§ **Given instruction**:
Return every line of the material exactly.

BEGIN Given data

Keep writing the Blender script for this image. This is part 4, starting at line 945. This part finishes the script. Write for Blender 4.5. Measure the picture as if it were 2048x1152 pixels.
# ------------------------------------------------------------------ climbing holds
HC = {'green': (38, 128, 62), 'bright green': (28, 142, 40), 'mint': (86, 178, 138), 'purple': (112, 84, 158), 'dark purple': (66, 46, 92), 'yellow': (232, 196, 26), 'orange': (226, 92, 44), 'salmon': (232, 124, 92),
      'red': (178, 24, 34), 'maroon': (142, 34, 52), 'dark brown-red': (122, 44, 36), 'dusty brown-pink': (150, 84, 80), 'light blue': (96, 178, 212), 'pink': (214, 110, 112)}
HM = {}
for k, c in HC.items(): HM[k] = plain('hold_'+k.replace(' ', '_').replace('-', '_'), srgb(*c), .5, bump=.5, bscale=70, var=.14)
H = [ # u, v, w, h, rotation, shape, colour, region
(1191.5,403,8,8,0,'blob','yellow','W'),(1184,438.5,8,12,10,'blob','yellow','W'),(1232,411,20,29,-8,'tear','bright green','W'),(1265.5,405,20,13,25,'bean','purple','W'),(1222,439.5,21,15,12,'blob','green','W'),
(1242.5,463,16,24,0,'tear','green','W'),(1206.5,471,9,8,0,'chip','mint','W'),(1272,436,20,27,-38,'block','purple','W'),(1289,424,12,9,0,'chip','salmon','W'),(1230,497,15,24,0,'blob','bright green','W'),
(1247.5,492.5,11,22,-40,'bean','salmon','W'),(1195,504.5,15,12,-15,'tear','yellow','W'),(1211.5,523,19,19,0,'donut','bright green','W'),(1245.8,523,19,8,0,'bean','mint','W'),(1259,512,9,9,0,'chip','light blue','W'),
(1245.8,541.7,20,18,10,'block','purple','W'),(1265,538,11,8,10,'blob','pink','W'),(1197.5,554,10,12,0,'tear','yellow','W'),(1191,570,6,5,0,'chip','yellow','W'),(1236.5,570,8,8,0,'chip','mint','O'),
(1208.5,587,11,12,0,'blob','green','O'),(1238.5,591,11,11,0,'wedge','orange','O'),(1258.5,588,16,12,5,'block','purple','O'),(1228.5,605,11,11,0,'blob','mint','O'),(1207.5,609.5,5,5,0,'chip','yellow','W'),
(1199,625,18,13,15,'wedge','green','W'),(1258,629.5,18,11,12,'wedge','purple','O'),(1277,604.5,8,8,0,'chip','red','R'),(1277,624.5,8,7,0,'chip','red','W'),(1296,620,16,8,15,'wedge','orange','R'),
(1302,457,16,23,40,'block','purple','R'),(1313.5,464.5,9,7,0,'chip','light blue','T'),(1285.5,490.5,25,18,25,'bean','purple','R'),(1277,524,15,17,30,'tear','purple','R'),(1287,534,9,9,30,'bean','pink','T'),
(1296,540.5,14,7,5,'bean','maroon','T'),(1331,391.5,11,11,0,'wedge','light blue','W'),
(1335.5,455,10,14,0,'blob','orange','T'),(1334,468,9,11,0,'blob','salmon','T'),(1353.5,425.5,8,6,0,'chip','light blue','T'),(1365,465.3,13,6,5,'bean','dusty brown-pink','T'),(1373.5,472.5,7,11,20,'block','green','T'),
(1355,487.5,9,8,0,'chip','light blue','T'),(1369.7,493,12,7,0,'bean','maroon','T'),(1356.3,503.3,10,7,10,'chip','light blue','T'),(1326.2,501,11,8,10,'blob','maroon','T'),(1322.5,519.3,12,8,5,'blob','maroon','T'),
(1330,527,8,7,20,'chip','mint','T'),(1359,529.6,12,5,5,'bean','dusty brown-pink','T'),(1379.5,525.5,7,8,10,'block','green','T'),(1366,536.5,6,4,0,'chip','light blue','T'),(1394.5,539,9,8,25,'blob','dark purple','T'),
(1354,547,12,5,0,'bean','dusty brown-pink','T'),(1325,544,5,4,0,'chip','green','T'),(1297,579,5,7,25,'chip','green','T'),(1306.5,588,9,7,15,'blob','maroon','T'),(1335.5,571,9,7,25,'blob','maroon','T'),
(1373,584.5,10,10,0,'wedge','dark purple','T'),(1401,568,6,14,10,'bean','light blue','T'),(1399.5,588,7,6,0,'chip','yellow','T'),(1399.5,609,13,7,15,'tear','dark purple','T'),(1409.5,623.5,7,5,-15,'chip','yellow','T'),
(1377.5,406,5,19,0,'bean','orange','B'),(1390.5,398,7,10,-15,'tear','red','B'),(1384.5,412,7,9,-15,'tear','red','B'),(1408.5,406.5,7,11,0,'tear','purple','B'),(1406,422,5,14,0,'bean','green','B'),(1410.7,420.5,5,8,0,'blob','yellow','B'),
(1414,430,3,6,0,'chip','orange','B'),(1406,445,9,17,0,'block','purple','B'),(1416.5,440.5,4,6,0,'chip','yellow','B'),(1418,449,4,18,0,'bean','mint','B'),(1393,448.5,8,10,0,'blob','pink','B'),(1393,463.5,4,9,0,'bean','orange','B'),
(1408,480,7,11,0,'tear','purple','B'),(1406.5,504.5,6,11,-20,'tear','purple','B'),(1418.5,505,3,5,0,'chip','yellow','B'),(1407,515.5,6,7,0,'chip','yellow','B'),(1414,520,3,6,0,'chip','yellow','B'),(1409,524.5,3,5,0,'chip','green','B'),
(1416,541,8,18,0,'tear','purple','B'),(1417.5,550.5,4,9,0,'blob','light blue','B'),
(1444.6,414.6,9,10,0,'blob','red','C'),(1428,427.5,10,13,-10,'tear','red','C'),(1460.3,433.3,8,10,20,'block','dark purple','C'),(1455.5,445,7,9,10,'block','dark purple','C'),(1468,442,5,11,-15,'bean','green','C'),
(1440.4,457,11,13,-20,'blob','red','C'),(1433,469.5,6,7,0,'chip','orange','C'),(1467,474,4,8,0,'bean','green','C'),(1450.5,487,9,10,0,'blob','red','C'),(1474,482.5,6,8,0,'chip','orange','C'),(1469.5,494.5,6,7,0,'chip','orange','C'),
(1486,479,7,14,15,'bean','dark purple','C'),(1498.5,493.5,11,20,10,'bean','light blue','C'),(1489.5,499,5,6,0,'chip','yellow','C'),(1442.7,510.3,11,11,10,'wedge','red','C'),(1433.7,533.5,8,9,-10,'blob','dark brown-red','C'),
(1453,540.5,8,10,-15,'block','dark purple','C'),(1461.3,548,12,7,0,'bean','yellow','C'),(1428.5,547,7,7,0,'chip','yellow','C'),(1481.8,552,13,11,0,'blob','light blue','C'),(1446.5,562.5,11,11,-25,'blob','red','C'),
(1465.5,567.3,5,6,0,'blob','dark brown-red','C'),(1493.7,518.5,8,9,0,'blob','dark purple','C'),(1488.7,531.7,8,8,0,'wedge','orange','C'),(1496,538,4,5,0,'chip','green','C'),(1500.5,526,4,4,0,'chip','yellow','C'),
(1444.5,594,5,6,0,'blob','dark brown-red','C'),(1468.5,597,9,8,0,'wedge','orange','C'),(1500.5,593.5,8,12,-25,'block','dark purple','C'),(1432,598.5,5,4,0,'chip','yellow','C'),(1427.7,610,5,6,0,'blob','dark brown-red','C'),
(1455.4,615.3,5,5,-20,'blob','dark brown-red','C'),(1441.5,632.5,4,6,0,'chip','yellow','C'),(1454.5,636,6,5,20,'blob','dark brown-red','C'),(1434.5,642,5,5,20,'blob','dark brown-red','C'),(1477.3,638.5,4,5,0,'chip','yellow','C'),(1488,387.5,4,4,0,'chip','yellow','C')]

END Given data

§ **Result of this exercise**:
Keep writing the Blender script for this image. This is part 4, starting at line 945. This part finishes the script. Write for Blender 4.5. Measure the picture as if it were 2048x1152 pixels.
# ------------------------------------------------------------------ climbing holds
HC = {'green': (38, 128, 62), 'bright green': (28, 142, 40), 'mint': (86, 178, 138), 'purple': (112, 84, 158), 'dark purple': (66, 46, 92), 'yellow': (232, 196, 26), 'orange': (226, 92, 44), 'salmon': (232, 124, 92),
      'red': (178, 24, 34), 'maroon': (142, 34, 52), 'dark brown-red': (122, 44, 36), 'dusty brown-pink': (150, 84, 80), 'light blue': (96, 178, 212), 'pink': (214, 110, 112)}
HM = {}
for k, c in HC.items(): HM[k] = plain('hold_'+k.replace(' ', '_').replace('-', '_'), srgb(*c), .5, bump=.5, bscale=70, var=.14)
H = [ # u, v, w, h, rotation, shape, colour, region
(1191.5,403,8,8,0,'blob','yellow','W'),(1184,438.5,8,12,10,'blob','yellow','W'),(1232,411,20,29,-8,'tear','bright green','W'),(1265.5,405,20,13,25,'bean','purple','W'),(1222,439.5,21,15,12,'blob','green','W'),
(1242.5,463,16,24,0,'tear','green','W'),(1206.5,471,9,8,0,'chip','mint','W'),(1272,436,20,27,-38,'block','purple','W'),(1289,424,12,9,0,'chip','salmon','W'),(1230,497,15,24,0,'blob','bright green','W'),
(1247.5,492.5,11,22,-40,'bean','salmon','W'),(1195,504.5,15,12,-15,'tear','yellow','W'),(1211.5,523,19,19,0,'donut','bright green','W'),(1245.8,523,19,8,0,'bean','mint','W'),(1259,512,9,9,0,'chip','light blue','W'),
(1245.8,541.7,20,18,10,'block','purple','W'),(1265,538,11,8,10,'blob','pink','W'),(1197.5,554,10,12,0,'tear','yellow','W'),(1191,570,6,5,0,'chip','yellow','W'),(1236.5,570,8,8,0,'chip','mint','O'),
(1208.5,587,11,12,0,'blob','green','O'),(1238.5,591,11,11,0,'wedge','orange','O'),(1258.5,588,16,12,5,'block','purple','O'),(1228.5,605,11,11,0,'blob','mint','O'),(1207.5,609.5,5,5,0,'chip','yellow','W'),
(1199,625,18,13,15,'wedge','green','W'),(1258,629.5,18,11,12,'wedge','purple','O'),(1277,604.5,8,8,0,'chip','red','R'),(1277,624.5,8,7,0,'chip','red','W'),(1296,620,16,8,15,'wedge','orange','R'),
(1302,457,16,23,40,'block','purple','R'),(1313.5,464.5,9,7,0,'chip','light blue','T'),(1285.5,490.5,25,18,25,'bean','purple','R'),(1277,524,15,17,30,'tear','purple','R'),(1287,534,9,9,30,'bean','pink','T'),
(1296,540.5,14,7,5,'bean','maroon','T'),(1331,391.5,11,11,0,'wedge','light blue','W'),
(1335.5,455,10,14,0,'blob','orange','T'),(1334,468,9,11,0,'blob','salmon','T'),(1353.5,425.5,8,6,0,'chip','light blue','T'),(1365,465.3,13,6,5,'bean','dusty brown-pink','T'),(1373.5,472.5,7,11,20,'block','green','T'),
(1355,487.5,9,8,0,'chip','light blue','T'),(1369.7,493,12,7,0,'bean','maroon','T'),(1356.3,503.3,10,7,10,'chip','light blue','T'),(1326.2,501,11,8,10,'blob','maroon','T'),(1322.5,519.3,12,8,5,'blob','maroon','T'),
(1330,527,8,7,20,'chip','mint','T'),(1359,529.6,12,5,5,'bean','dusty brown-pink','T'),(1379.5,525.5,7,8,10,'block','green','T'),(1366,536.5,6,4,0,'chip','light blue','T'),(1394.5,539,9,8,25,'blob','dark purple','T'),
(1354,547,12,5,0,'bean','dusty brown-pink','T'),(1325,544,5,4,0,'chip','green','T'),(1297,579,5,7,25,'chip','green','T'),(1306.5,588,9,7,15,'blob','maroon','T'),(1335.5,571,9,7,25,'blob','maroon','T'),
(1373,584.5,10,10,0,'wedge','dark purple','T'),(1401,568,6,14,10,'bean','light blue','T'),(1399.5,588,7,6,0,'chip','yellow','T'),(1399.5,609,13,7,15,'tear','dark purple','T'),(1409.5,623.5,7,5,-15,'chip','yellow','T'),
(1377.5,406,5,19,0,'bean','orange','B'),(1390.5,398,7,10,-15,'tear','red','B'),(1384.5,412,7,9,-15,'tear','red','B'),(1408.5,406.5,7,11,0,'tear','purple','B'),(1406,422,5,14,0,'bean','green','B'),(1410.7,420.5,5,8,0,'blob','yellow','B'),
(1414,430,3,6,0,'chip','orange','B'),(1406,445,9,17,0,'block','purple','B'),(1416.5,440.5,4,6,0,'chip','yellow','B'),(1418,449,4,18,0,'bean','mint','B'),(1393,448.5,8,10,0,'blob','pink','B'),(1393,463.5,4,9,0,'bean','orange','B'),
(1408,480,7,11,0,'tear','purple','B'),(1406.5,504.5,6,11,-20,'tear','purple','B'),(1418.5,505,3,5,0,'chip','yellow','B'),(1407,515.5,6,7,0,'chip','yellow','B'),(1414,520,3,6,0,'chip','yellow','B'),(1409,524.5,3,5,0,'chip','green','B'),
(1416,541,8,18,0,'tear','purple','B'),(1417.5,550.5,4,9,0,'blob','light blue','B'),
(1444.6,414.6,9,10,0,'blob','red','C'),(1428,427.5,10,13,-10,'tear','red','C'),(1460.3,433.3,8,10,20,'block','dark purple','C'),(1455.5,445,7,9,10,'block','dark purple','C'),(1468,442,5,11,-15,'bean','green','C'),
(1440.4,457,11,13,-20,'blob','red','C'),(1433,469.5,6,7,0,'chip','orange','C'),(1467,474,4,8,0,'bean','green','C'),(1450.5,487,9,10,0,'blob','red','C'),(1474,482.5,6,8,0,'chip','orange','C'),(1469.5,494.5,6,7,0,'chip','orange','C'),
(1486,479,7,14,15,'bean','dark purple','C'),(1498.5,493.5,11,20,10,'bean','light blue','C'),(1489.5,499,5,6,0,'chip','yellow','C'),(1442.7,510.3,11,11,10,'wedge','red','C'),(1433.7,533.5,8,9,-10,'blob','dark brown-red','C'),
(1453,540.5,8,10,-15,'block','dark purple','C'),(1461.3,548,12,7,0,'bean','yellow','C'),(1428.5,547,7,7,0,'chip','yellow','C'),(1481.8,552,13,11,0,'blob','light blue','C'),(1446.5,562.5,11,11,-25,'blob','red','C'),
(1465.5,567.3,5,6,0,'blob','dark brown-red','C'),(1493.7,518.5,8,9,0,'blob','dark purple','C'),(1488.7,531.7,8,8,0,'wedge','orange','C'),(1496,538,4,5,0,'chip','green','C'),(1500.5,526,4,4,0,'chip','yellow','C'),
(1444.5,594,5,6,0,'blob','dark brown-red','C'),(1468.5,597,9,8,0,'wedge','orange','C'),(1500.5,593.5,8,12,-25,'block','dark purple','C'),(1432,598.5,5,4,0,'chip','yellow','C'),(1427.7,610,5,6,0,'blob','dark brown-red','C'),
(1455.4,615.3,5,5,-20,'blob','dark brown-red','C'),(1441.5,632.5,4,6,0,'chip','yellow','C'),(1454.5,636,6,5,20,'blob','dark brown-red','C'),(1434.5,642,5,5,20,'blob','dark brown-red','C'),(1477.3,638.5,4,5,0,'chip','yellow','C'),(1488,387.5,4,4,0,'chip','yellow','C')]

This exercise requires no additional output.